::: DATASET EXTRACT

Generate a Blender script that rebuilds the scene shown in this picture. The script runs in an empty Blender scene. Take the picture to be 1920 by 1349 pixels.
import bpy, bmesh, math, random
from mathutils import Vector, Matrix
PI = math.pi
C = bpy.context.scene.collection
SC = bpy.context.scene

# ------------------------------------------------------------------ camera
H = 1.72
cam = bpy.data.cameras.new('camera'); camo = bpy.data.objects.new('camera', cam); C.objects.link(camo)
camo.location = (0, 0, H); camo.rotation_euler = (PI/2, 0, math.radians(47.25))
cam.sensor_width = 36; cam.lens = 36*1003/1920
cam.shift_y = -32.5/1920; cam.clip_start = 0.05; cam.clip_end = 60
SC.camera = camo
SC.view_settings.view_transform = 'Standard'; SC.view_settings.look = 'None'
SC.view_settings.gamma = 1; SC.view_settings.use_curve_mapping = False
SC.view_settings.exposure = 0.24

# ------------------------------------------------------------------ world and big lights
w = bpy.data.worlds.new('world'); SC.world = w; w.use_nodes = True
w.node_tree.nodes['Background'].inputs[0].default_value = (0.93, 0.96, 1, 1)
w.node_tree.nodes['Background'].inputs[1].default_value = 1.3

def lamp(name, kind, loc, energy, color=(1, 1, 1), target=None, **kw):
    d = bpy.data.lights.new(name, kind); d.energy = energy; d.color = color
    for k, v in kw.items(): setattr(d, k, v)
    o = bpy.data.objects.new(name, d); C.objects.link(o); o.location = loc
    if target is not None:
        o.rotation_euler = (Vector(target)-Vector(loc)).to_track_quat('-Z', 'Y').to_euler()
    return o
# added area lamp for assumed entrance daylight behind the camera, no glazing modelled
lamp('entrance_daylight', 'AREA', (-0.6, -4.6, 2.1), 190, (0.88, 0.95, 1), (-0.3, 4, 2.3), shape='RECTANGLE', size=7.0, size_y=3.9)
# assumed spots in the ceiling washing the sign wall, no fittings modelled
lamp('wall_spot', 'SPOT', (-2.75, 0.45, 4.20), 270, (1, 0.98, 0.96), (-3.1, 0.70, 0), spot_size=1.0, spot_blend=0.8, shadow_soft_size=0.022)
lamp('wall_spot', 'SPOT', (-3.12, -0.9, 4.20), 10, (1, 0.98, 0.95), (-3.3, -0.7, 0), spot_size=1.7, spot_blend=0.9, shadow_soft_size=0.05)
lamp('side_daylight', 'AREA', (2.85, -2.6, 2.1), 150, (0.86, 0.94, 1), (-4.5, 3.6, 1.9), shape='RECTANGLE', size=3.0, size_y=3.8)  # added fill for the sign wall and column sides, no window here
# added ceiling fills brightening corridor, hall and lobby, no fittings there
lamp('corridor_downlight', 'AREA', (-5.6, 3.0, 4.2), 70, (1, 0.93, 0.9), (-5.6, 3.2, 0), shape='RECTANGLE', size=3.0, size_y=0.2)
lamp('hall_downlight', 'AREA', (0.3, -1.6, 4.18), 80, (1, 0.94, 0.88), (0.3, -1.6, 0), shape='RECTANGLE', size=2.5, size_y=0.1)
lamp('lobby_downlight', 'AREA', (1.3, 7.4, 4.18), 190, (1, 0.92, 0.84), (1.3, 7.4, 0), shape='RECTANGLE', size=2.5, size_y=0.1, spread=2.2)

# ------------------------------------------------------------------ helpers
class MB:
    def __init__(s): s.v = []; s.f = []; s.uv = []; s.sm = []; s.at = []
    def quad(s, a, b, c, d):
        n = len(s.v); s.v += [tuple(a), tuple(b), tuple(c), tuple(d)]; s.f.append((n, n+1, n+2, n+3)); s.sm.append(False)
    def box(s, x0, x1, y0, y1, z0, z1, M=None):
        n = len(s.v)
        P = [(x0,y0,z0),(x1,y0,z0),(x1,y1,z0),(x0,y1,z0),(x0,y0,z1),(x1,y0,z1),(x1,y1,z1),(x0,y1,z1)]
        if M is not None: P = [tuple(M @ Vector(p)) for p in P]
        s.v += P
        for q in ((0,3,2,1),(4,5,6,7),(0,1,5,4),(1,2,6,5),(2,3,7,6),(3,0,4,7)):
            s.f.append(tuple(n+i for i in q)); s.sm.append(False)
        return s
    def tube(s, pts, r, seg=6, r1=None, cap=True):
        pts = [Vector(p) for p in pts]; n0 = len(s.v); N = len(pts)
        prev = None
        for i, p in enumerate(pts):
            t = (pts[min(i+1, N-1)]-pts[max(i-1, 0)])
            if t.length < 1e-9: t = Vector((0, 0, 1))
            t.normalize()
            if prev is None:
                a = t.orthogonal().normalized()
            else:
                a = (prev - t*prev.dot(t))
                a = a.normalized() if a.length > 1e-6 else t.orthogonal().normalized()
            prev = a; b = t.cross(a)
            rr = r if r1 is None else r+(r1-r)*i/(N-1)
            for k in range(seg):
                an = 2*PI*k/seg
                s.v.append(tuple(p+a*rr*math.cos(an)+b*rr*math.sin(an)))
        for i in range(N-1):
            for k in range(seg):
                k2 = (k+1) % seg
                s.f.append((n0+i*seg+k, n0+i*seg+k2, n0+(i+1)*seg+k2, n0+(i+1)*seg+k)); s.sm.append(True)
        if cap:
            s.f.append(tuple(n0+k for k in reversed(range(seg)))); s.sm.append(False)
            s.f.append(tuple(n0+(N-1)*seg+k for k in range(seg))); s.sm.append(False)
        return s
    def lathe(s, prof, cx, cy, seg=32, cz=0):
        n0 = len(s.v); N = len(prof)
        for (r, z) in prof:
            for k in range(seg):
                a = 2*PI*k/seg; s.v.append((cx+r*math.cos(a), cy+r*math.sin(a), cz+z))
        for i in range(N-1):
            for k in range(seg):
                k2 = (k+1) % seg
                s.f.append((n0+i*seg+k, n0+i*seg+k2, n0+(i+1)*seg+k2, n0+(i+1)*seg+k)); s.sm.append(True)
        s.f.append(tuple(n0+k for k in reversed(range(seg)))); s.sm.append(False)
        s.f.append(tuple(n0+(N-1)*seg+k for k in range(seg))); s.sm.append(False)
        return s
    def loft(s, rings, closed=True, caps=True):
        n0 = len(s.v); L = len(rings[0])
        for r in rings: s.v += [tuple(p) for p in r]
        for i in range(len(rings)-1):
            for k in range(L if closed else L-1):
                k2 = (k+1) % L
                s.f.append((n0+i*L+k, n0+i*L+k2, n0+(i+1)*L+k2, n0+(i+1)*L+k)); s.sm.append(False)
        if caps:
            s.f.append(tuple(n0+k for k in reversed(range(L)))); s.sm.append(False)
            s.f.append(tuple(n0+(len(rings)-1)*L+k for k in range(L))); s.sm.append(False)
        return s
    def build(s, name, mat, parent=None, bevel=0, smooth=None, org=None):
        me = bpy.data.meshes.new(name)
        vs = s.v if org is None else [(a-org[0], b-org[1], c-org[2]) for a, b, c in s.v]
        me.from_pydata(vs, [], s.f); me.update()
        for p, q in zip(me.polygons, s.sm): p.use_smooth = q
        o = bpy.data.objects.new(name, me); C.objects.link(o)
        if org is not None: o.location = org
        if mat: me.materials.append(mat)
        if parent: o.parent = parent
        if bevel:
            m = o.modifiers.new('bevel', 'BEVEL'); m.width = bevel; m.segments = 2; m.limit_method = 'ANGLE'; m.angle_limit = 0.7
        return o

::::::

WHAT IS BEING ASKED | Exactly repeat the lines above, from the opening line through the one with "SC.view_settings.exposure = 0.24", and include nothing else.

REPLY TO THE TASK |
Generate a Blender script that rebuilds the scene shown in this picture. The script runs in an empty Blender scene. Take the picture to be 1920 by 1349 pixels.
import bpy, bmesh, math, random
from mathutils import Vector, Matrix
PI = math.pi
C = bpy.context.scene.collection
SC = bpy.context.scene

# ------------------------------------------------------------------ camera
H = 1.72
cam = bpy.data.cameras.new('camera'); camo = bpy.data.objects.new('camera', cam); C.objects.link(camo)
camo.location = (0, 0, H); camo.rotation_euler = (PI/2, 0, math.radians(47.25))
cam.sensor_width = 36; cam.lens = 36*1003/1920
cam.shift_y = -32.5/1920; cam.clip_start = 0.05; cam.clip_end = 60
SC.camera = camo
SC.view_settings.view_transform = 'Standard'; SC.view_settings.look = 'None'
SC.view_settings.gamma = 1; SC.view_settings.use_curve_mapping = False
SC.view_settings.exposure = 0.24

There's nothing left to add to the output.